**Written task:** In the copy, keep every record exact and leave out all images.

Lines of data:
*-*-*
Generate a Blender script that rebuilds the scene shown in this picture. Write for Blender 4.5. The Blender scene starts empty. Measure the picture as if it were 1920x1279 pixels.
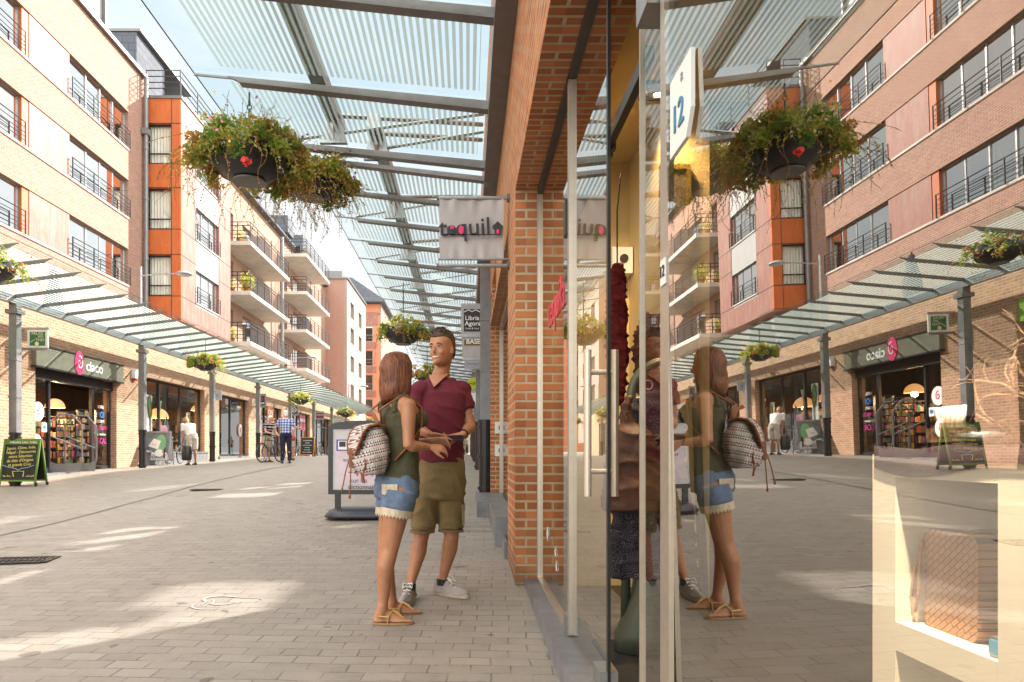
import bpy, bmesh, math, random
from mathutils import Vector, Matrix, Quaternion
PI = math.pi
S = bpy.context.scene
COL = S.collection
# ---------------------------------------------------------------- camera
F = 1280.0; VX = 876.0; VY = 847.0; CAMZ = 1.05
cam_d = bpy.data.cameras.new("camera"); cam = bpy.data.objects.new("camera", cam_d); COL.objects.link(cam)
cam.location = (0, 0, CAMZ); cam.rotation_euler = (math.radians(90), 0, 0)
cam_d.sensor_width = 36; cam_d.lens = 36 * F / 1920
cam_d.shift_x = (960 - VX) / 1920; cam_d.shift_y = (VY - 639.5) / 1920
cam_d.clip_start = 0.05; cam_d.clip_end = 2000
S.camera = cam
# ---------------------------------------------------------------- sky, sun, exposure
SUN = Vector((1.0, 0.95, 0.78)).normalized()
sun_el = math.asin(SUN.z); sun_az = math.atan2(SUN.x, SUN.y)
W = bpy.data.worlds.new("World"); S.world = W; W.use_nodes = True
nt = W.node_tree; nt.nodes.clear()
wo = nt.nodes.new('ShaderNodeOutputWorld'); bg = nt.nodes.new('ShaderNodeBackground')
sky = nt.nodes.new('ShaderNodeTexSky'); sky.sky_type = 'NISHITA'; sky.sun_disc = False
sky.sun_elevation = sun_el; sky.sun_rotation = sun_az; sky.air_density = 1.1; sky.dust_density = 1.2; sky.ozone_density = 1.0
tc = nt.nodes.new('ShaderNodeTexCoord'); mp = nt.nodes.new('ShaderNodeMapping'); mp.inputs['Scale'].default_value = (1, 1, 2.4)
L = nt.links.new
def wn(t, **k):
    x = nt.nodes.new(t)
    for a, b in k.items(): setattr(x, a, b)
    return x
def wramp(src, p0, p1, c0, c1):
    x = wn('ShaderNodeValToRGB'); e = x.color_ramp.elements; e[0].position = p0; e[1].position = p1; e[0].color = (*c0, 1); e[1].color = (*c1, 1); L(src, x.inputs[0]); return x.outputs[0]
def wmix(f, a, b):
    x = wn('ShaderNodeMix', data_type='RGBA')
    for i, v in ((0, f), (6, a), (7, b)):
        if isinstance(v, tuple): x.inputs[i].default_value = (*v, 1)
        elif isinstance(v, (int, float)): x.inputs[i].default_value = v
        else: L(v, x.inputs[i])
    return x.outputs[2]
cl = wn('ShaderNodeTexNoise'); cl.inputs['Scale'].default_value = 1.9; cl.inputs['Detail'].default_value = 7; cl.inputs['Roughness'].default_value = .58; cl.inputs['Distortion'].default_value = .4
L(tc.outputs['Generated'], mp.inputs[0]); L(mp.outputs[0], cl.inputs['Vector'])
cf = wramp(cl.outputs[0], .42, .62, (.0, .0, .0), (1, 1, 1))
sx = wn('ShaderNodeSeparateXYZ'); L(tc.outputs['Generated'], sx.inputs[0])
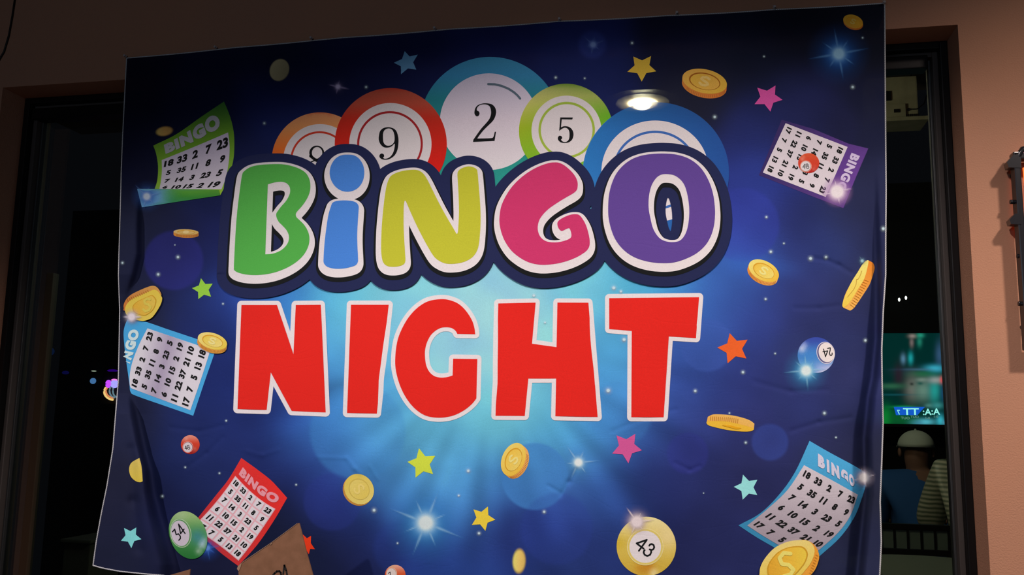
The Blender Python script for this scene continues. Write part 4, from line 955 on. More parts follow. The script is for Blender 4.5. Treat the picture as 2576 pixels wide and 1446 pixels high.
*-*-*
**Written response:**
Generate a Blender script that rebuilds the scene shown in this picture. Write for Blender 4.5. The Blender scene starts empty. Measure the picture as if it were 1920x1279 pixels.
import bpy, bmesh, math, random
from mathutils import Vector, Matrix, Quaternion
PI = math.pi
S = bpy.context.scene
COL = S.collection
# ---------------------------------------------------------------- camera
F = 1280.0; VX = 876.0; VY = 847.0; CAMZ = 1.05
cam_d = bpy.data.cameras.new("camera"); cam = bpy.data.objects.new("camera", cam_d); COL.objects.link(cam)
cam.location = (0, 0, CAMZ); cam.rotation_euler = (math.radians(90), 0, 0)
cam_d.sensor_width = 36; cam_d.lens = 36 * F / 1920
cam_d.shift_x = (960 - VX) / 1920; cam_d.shift_y = (VY - 639.5) / 1920
cam_d.clip_start = 0.05; cam_d.clip_end = 2000
S.camera = cam
# ---------------------------------------------------------------- sky, sun, exposure
SUN = Vector((1.0, 0.95, 0.78)).normalized()
sun_el = math.asin(SUN.z); sun_az = math.atan2(SUN.x, SUN.y)
W = bpy.data.worlds.new("World"); S.world = W; W.use_nodes = True
nt = W.node_tree; nt.nodes.clear()
wo = nt.nodes.new('ShaderNodeOutputWorld'); bg = nt.nodes.new('ShaderNodeBackground')
sky = nt.nodes.new('ShaderNodeTexSky'); sky.sky_type = 'NISHITA'; sky.sun_disc = False
sky.sun_elevation = sun_el; sky.sun_rotation = sun_az; sky.air_density = 1.1; sky.dust_density = 1.2; sky.ozone_density = 1.0
tc = nt.nodes.new('ShaderNodeTexCoord'); mp = nt.nodes.new('ShaderNodeMapping'); mp.inputs['Scale'].default_value = (1, 1, 2.4)
L = nt.links.new
def wn(t, **k):
    x = nt.nodes.new(t)
    for a, b in k.items(): setattr(x, a, b)
    return x
def wramp(src, p0, p1, c0, c1):
    x = wn('ShaderNodeValToRGB'); e = x.color_ramp.elements; e[0].position = p0; e[1].position = p1; e[0].color = (*c0, 1); e[1].color = (*c1, 1); L(src, x.inputs[0]); return x.outputs[0]
def wmix(f, a, b):
    x = wn('ShaderNodeMix', data_type='RGBA')
    for i, v in ((0, f), (6, a), (7, b)):
        if isinstance(v, tuple): x.inputs[i].default_value = (*v, 1)
        elif isinstance(v, (int, float)): x.inputs[i].default_value = v
        else: L(v, x.inputs[i])
    return x.outputs[2]
cl = wn('ShaderNodeTexNoise'); cl.inputs['Scale'].default_value = 1.9; cl.inputs['Detail'].default_value = 7; cl.inputs['Roughness'].default_value = .58; cl.inputs['Distortion'].default_value = .4
L(tc.outputs['Generated'], mp.inputs[0]); L(mp.outputs[0], cl.inputs['Vector'])
cf = wramp(cl.outputs[0], .42, .62, (.0, .0, .0), (1, 1, 1))
sx = wn('ShaderNodeSeparateXYZ'); L(tc.outputs['Generated'], sx.inputs[0])
The Blender Python script for this scene continues. Write part 4, from line 955 on. More parts follow. The script is for Blender 4.5. Treat the picture as 2576 pixels wide and 1446 pixels high.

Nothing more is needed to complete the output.